> **To do**
Leaving the pictures out, print the lines from the first line of the listing through the line containing "from mathutils import Vector, Matrix", exactly as they read, and no others.

================

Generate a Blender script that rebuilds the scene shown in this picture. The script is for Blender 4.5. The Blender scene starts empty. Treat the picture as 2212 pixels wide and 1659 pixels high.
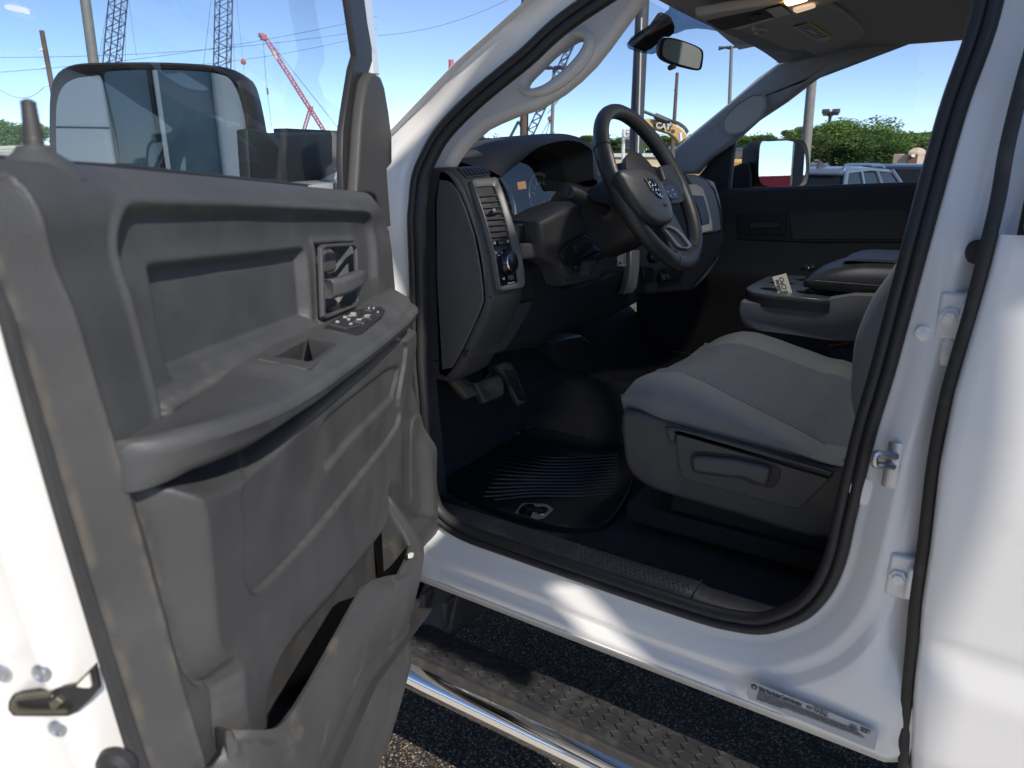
import bpy, bmesh, math, random
import numpy as np
from mathutils import Vector, Matrix

# ------------------------------------------------------------------ camera / light
SC = bpy.context.scene
PIT = math.radians(17.4); HEAD = math.radians(57.5); FPX = 1533.0; CX, CY = 1106.0, 829.5
C0 = np.array([-1.0, 0.0, 1.5])
cf = np.array([math.sin(HEAD)*math.cos(PIT), math.cos(HEAD)*math.cos(PIT), -math.sin(PIT)])
cr = np.array([math.cos(HEAD), -math.sin(HEAD), 0.0]); cu = np.cross(cr, cf)
cam = bpy.data.cameras.new('camera'); camo = bpy.data.objects.new('camera', cam)
SC.collection.objects.link(camo); SC.camera = camo
cam.sensor_width = 36.0; cam.lens = 36.0*FPX/2212.0; cam.clip_start = 0.02; cam.clip_end = 3000
cam.dof.use_dof = True; cam.dof.focus_distance = 1.9; cam.dof.aperture_fstop = 9.0
camo.matrix_world = Matrix(((cr[0], cu[0], -cf[0], C0[0]), (cr[1], cu[1], -cf[1], C0[1]),
                            (cr[2], cu[2], -cf[2], C0[2]), (0, 0, 0, 1)))
SUN = np.array([-0.33, -0.70, 0.63]); SUN = SUN/np.linalg.norm(SUN)
w = bpy.data.worlds.new('World'); SC.world = w; w.use_nodes = True
wn = w.node_tree.nodes; wl = w.node_tree.links
sky = wn.new('ShaderNodeTexSky'); sky.sky_type = 'NISHITA'; sky.sun_disc = False
sky.sun_elevation = math.asin(SUN[2]); sky.sun_rotation = math.atan2(SUN[0], SUN[1])
sky.altitude = 4500; sky.air_density = 0.8; sky.dust_density = 0.0; sky.ozone_density = 2.2
tint = wn.new('ShaderNodeVectorMath'); tint.operation = 'MULTIPLY'; tint.inputs[1].default_value = (1.06, .98, .92)
wl.new(sky.outputs[0], tint.inputs[0]); wl.new(tint.outputs[0], wn['Background'].inputs[0]); wn['Background'].inputs[1].default_value = 0.085
sl = bpy.data.lights.new('sun', 'SUN'); sl.energy = 2.0; sl.angle = math.radians(0.35); sl.color = (1.0, 0.94, 0.85)
so = bpy.data.objects.new('sun', sl); SC.collection.objects.link(so); so.location = (0, 0, 30)
so.rotation_euler = Vector(SUN).to_track_quat('Z', 'Y').to_euler()
SC.view_settings.view_transform = 'Standard'; SC.view_settings.look = 'None'
SC.view_settings.exposure = 1.35; SC.view_settings.gamma = 1.0
SC.render.engine = 'CYCLES'
SC.cycles.max_bounces = 10; SC.cycles.transparent_max_bounces = 24

# ------------------------------------------------------------------ point helpers (pixels are of a 2212x1659 view of the photo)
def ray(px, py): return cf + (px-CX)/FPX*cr - (py-CY)/FPX*cu
def PL(px, py, P, n):
    d = ray(px, py); n = np.array(n, float); return C0 + d*(((np.array(P)-C0) @ n)/(d @ n))
def X(px, py, x): return PL(px, py, (x, 0, 0), (1, 0, 0))
def Y(px, py, y): return PL(px, py, (0, y, 0), (0, 1, 0))
def Z(px, py, z): return PL(px, py, (0, 0, z), (0, 0, 1))
def DEP(px, py, dist):                     # at a horizontal distance
    d = ray(px, py); return C0 + d*(dist/math.hypot(d[0], d[1]))
def tumb(z): return max(0.0, z-1.40)*0.22
def S(px, py, x0):                         # body side surface that leans in above the belt
    x = x0
    for _ in range(12):
        p = X(px, py, x); x = x0 + tumb(p[2])
    return X(px, py, x)
ANG = math.radians(60.5)
dd = np.array([math.sin(ANG), math.cos(ANG), 0.0]); nn = np.array([dd[1], -dd[0], 0.0]); HH = np.array([0.02, 0.97, 0.0])
def DW(a, o, z): return HH + a*dd + o*nn + np.array([0, 0, z])
def DP(px, py, o): return PL(px, py, HH+o*nn, nn)
def DA(px, py, o):
    p = DP(px, py, o); return ((p-HH) @ dd, p[2])
def zz(pts, ox, oy, s): return [(ox+s*a, oy+s*b) for a, b in pts]
R1 = lambda pts: zz(pts, 0, 0, .4)               # zoom of the top left
R2 = lambda pts: zz(pts, 774.2, 0, .35)          # zoom of the top middle
R3 = lambda pts: zz(pts, 1438, 0, .35)           # zoom of the top right
R5 = lambda pts: zz(pts, 1327.2, 497.7, .35)
R6 = lambda pts: zz(pts, 1272, 940, .35)
RD = lambda pts: zz(pts, 884.8, 276.5, .2667)    # dash
RW = lambda pts: zz(pts, 1216.6, 276.5, .2333)   # wheel
RT = lambda pts: zz(pts, 1216.6, 0, .3)          # roof
RP = lambda pts: zz(pts, 221.2, 718.9, .5333)    # lower door
RB = lambda pts: zz(pts, 774.2, 1216.6, .3)      # board
RM = lambda pts: zz(pts, 829.5, 497.7, .35)      # mid footwell
RA = lambda pts: zz(pts, 497.7, 553, .25)        # arm rest

# ------------------------------------------------------------------ materials
MT = {}
def mat(name, col, rough=.5, metal=0., bump=0., bscale=400., coat=0., var=0., vscale=8., spec=.5, emit=None, estr=0., dirt=None, bdist=.0006, alpha=1.):
    m = bpy.data.materials.new(name); m.use_nodes = True; nt = m.node_tree; n = nt.nodes; l = nt.links; b = n['Principled BSDF']
    b.inputs['Base Color'].default_value = (*col, 1); b.inputs['Roughness'].default_value = rough; b.inputs['Metallic'].default_value = metal
    b.inputs['Coat Weight'].default_value = coat; b.inputs['Coat Roughness'].default_value = .04; b.inputs['Specular IOR Level'].default_value = spec
    tc = n.new('ShaderNodeTexCoord')
    if emit: b.inputs['Emission Color'].default_value = (*emit, 1); b.inputs['Emission Strength'].default_value = estr
    colsock = None
    if var > 0:
        t = n.new('ShaderNodeTexNoise'); t.inputs['Scale'].default_value = vscale; t.inputs['Detail'].default_value = 6; l.new(tc.outputs['Object'], t.inputs[0])
        r = n.new('ShaderNodeMapRange'); r.inputs[1].default_value = .3; r.inputs[2].default_value = .7; r.inputs[3].default_value = 1-var; r.inputs[4].default_value = 1+var; l.new(t.outputs[0], r.inputs[0])
        v = n.new('ShaderNodeVectorMath'); v.operation = 'SCALE'; v.inputs[0].default_value = col; l.new(r.outputs[0], v.inputs['Scale']); colsock = v.outputs[0]
        rr = n.new('ShaderNodeMapRange'); rr.inputs[1].default_value = .3; rr.inputs[2].default_value = .7; rr.inputs[3].default_value = max(0, rough-.08); rr.inputs[4].default_value = min(1, rough+.08)
        l.new(t.outputs[0], rr.inputs[0]); l.new(rr.outputs[0], b.inputs['Roughness'])
    if dirt:
        dc, dscale, lo, hi, amt = dirt
        t = n.new('ShaderNodeTexNoise'); t.inputs['Scale'].default_value = dscale; t.inputs['Detail'].default_value = 8; t.inputs['Roughness'].default_value = .65; l.new(tc.outputs['Object'], t.inputs[0])
        r = n.new('ShaderNodeMapRange'); r.inputs[1].default_value = lo; r.inputs[2].default_value = hi; r.inputs[3].default_value = 0; r.inputs[4].default_value = amt; l.new(t.outputs[0], r.inputs[0])
        mx = n.new('ShaderNodeMix'); mx.data_type = 'RGBA'; l.new(r.outputs[0], mx.inputs[0])
        if colsock: l.new(colsock, mx.inputs[6])
        else: mx.inputs[6].default_value = (*col, 1)
        mx.inputs[7].default_value = (*dc, 1); colsock = mx.outputs[2]
    if colsock: l.new(colsock, b.inputs['Base Color'])
    if bump > 0:
        t = n.new('ShaderNodeTexNoise'); t.inputs['Scale'].default_value = bscale; t.inputs['Detail'].default_value = 3; l.new(tc.outputs['Object'], t.inputs[0])
        bp = n.new('ShaderNodeBump'); bp.inputs['Strength'].default_value = bump; bp.inputs['Distance'].default_value = bdist; l.new(t.outputs[0], bp.inputs['Height']); l.new(bp.outputs[0], b.inputs['Normal'])
    MT[name] = m; return m
def glass(name, tint, refl_rough=0., extra=0.0):
    m = bpy.data.materials.new(name); m.use_nodes = True; nt = m.node_tree; n = nt.nodes; l = nt.links; n.remove(n['Principled BSDF'])
    t = n.new('ShaderNodeBsdfTransparent'); t.inputs[0].default_value = (*tint, 1)
    g = n.new('ShaderNodeBsdfGlossy'); g.inputs['Roughness'].default_value = refl_rough
    lw = n.new('ShaderNodeLayerWeight'); lw.inputs[0].default_value = .5
    p = n.new('ShaderNodeMath'); p.operation = 'POWER'; p.inputs[1].default_value = 5; l.new(lw.outputs['Facing'], p.inputs[0])
    a = n.new('ShaderNodeMath'); a.operation = 'MULTIPLY_ADD'; a.inputs[1].default_value = .9; a.inputs[2].default_value = .05+extra; l.new(p.outputs[0], a.inputs[0])
    mx = n.new('ShaderNodeMixShader'); l.new(a.outputs[0], mx.inputs[0]); l.new(t.outputs[0], mx.inputs[1]); l.new(g.outputs[0], mx.inputs[2])
    l.new(mx.outputs[0], n['Material Output'].inputs[0]); MT[name] = m; return m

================

> **Solution below**
Generate a Blender script that rebuilds the scene shown in this picture. The script is for Blender 4.5. The Blender scene starts empty. Treat the picture as 2212 pixels wide and 1659 pixels high.
import bpy, bmesh, math, random
import numpy as np
from mathutils import Vector, Matrix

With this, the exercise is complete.